Wednesday 14 October 2015

What Goods Do The Political Elites Really Manufacture?



"Suppose that France suddenly lost fifty of her best physicists, chemists, physiologists, mathematicians, poets, painters, sculptors, musicians, writers; fifty of her best mechanical engineers, civil and military engineers, artillery experts, architects, doctors, surgeons, apothecaries, seamen, clockmakers; fifty of her best bankers, two hundred of her best business men, two hundred of her best farmers, fifty of her best ironmasters, arms manufacturers, tanners, dyers, miners, clothmakers, cotton manufacturers, silk-makers, linen-makers, manufacturers of hardware, of pottery and china, of crystal and glass, ship chandlers, carriers, printers, engravers, goldsmiths, and other metal-workers; her fifty best masons, carpenters, joiners, farriers, locksmiths, cutlers, smelters, and a hundred other persons of various unspecified occupations, eminent in the sciences, fine arts and professions; making in all the three thousand leading scientists, artists and artisans of France.


These men are the Frenchmen who are the most essential producers, those who make the most important products, those who direct the enterprises most useful to the nation, those who contribute to its achievements in the sciences, fine arts and professions. They are in the most real sense the flower of French society; they are, above all Frenchmen, the most useful to their country, contribute most to its glory, increasing its civilization and prosperity. The nation would become a lifeless corpse as soon as it lost them. It would immediately fall into a position of inferiority compared with the nations it now rivals, and would continue to be inferior until this loss has been replaced, until it had grown another head. It would require at least a generation for France to repair this misfortune; for men who are distinguished in work of positive ability are exceptions, and nature is not prodigal of exceptions, particularly in this species.

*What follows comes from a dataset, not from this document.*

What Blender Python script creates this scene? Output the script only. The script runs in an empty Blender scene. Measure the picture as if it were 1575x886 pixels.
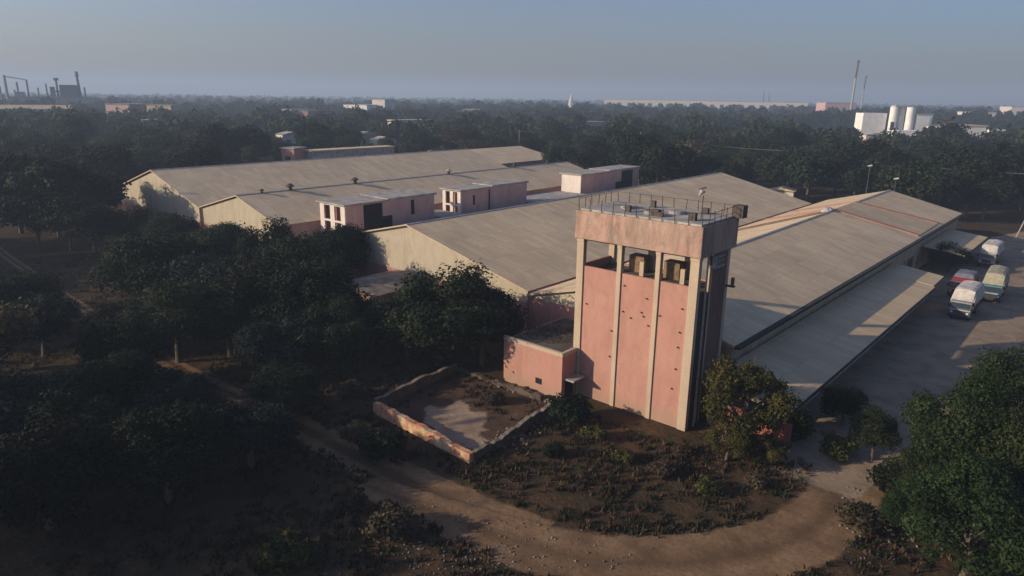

Let us pass on to another assumption. Suppose that France preserves all the men of genius that she possesses in the sciences, fine arts and professions, but has the misfortune to lose in the same day Monsieur the King's brother, Monseigneur le duc d'Angouleme, Monseigneur le duc d'Berry, Monseigneur le duc d'Orleans, Monseigneur le duc de Bourbon, Madame la duchesse d'Anguoleme, Madame la duchesse de Berry, Madame la duchesse d'Orleans, Madame la duchesse de Bourbon, and Madame la duchesse de Conde. Suppose that France loses at the same time all the great officers of the royal household, all the ministers (with or without portfolio), all the councillors of the state, all the chief magistrates, marshals, cardinals, archbishops, vicars-general, and canons, all the prefects and sub-prefects, all the civil servants, and judges, and, in addition, ten thousand of the richest proprietors who live in the style of nobles.

This mischance would certainly distress the French, because they are kind-hearted, and could not see with indifference the sudden disappearance of such a large number of their compatriots. But this loss of thirty-thousand individuals, considered to be the most important in the state, would only grieve them for purely sentimental reasons and would result in no political evil for the State."


Notes:

Henri d Saint-Simon, The Organizer (1819).